The success of the TV show Mad Men triggered some interest and debate fairly recently over mid 20th century attitudes towards gender roles and advertising. The Thrill of It All is a film dealing with both themes, but as it was made nearer to the time Mad Men is set in, it does not have the safety net of ironic detachment to fall back on.
Doris Day plays housewife Beverly Boyer, who, after a chance remark at a dinner party, ends up doing TV commercials for Happy Soap - much to the chagrin of her husband, obstetrician Gerald, played by James Garner. As her fame and earning power grows, so does Gerald's jealousy. Will have Beverley have to choose between her career and her marriage?
Despite being written by two genuine comedy legends, Larry Gelbart and Carl Reiner, the script never raises any real belly laughs, and does not really rise above the level of the domestic TV sitcoms of the time, with cheesy dialogue and predictable situations, although some of the sexual innuendo is good for a chuckle.
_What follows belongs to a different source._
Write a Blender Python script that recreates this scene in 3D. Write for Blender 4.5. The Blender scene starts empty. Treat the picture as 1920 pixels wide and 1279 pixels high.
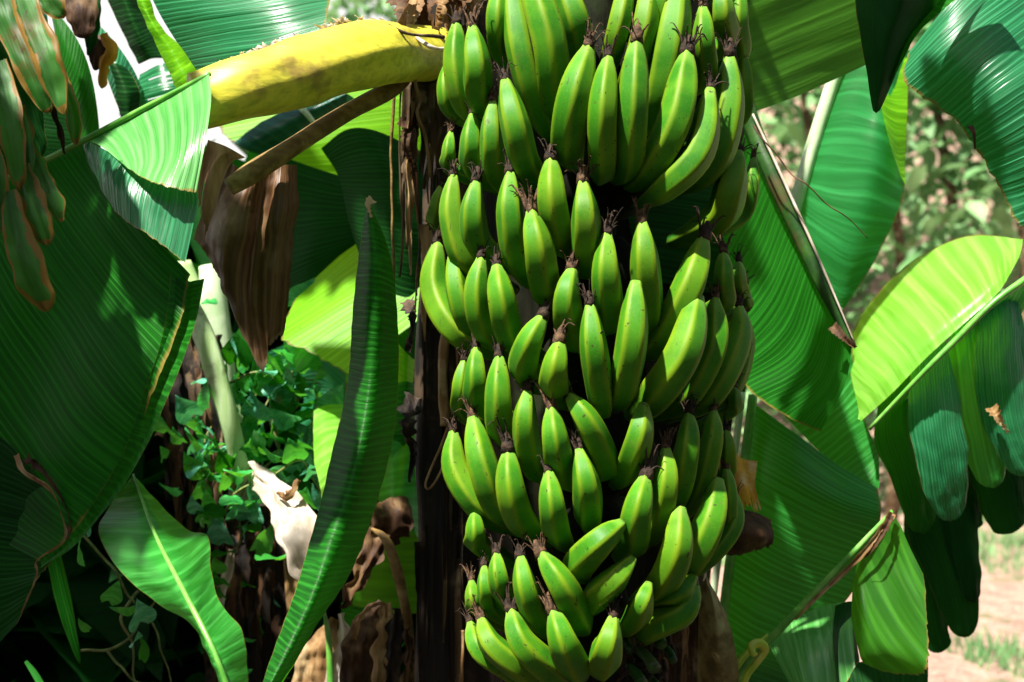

Thankfully, the seemingly effortless charisma of the two stars, who take up the majority of the screen time, make the film a very enjoyable watch. The rest of the cast go for a rather exaggerated, almost cartoon style of acting, that grates after a while.
The main message of the woman gaining, and then giving up her vocational and financial independence could be problematic, but it is difficult to take as misogynistic given the lightweight, insubstantial nature of the film.
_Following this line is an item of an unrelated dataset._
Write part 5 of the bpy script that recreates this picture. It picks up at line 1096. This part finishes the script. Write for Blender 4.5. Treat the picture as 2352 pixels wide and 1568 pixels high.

Rather than the "Battle of the Sexes", the more interesting conflict is that between TV and cinema. The Thrill of It All is set in the time when TV was, relatively speaking, still in its infancy, and still a fairly crude and unsophisticated medium, both in technology and form. The dramas sponsored by Happy Soap are depicted as being poorly made, with a running gag of about them literally churning out the same scenes each week. Nevertheless, the public are entranced by it, perhaps as much by the novelty as by the content.
This leads to a slightly sneering, dismissive tone in the script, as if television is a medium driven primarily by commercial concerns, providing mindless, cheap entertainment to the masses, but never able to reach the sophisticated heights of more established forms. Which is of course exactly how, in it's early days, cinema was perceived.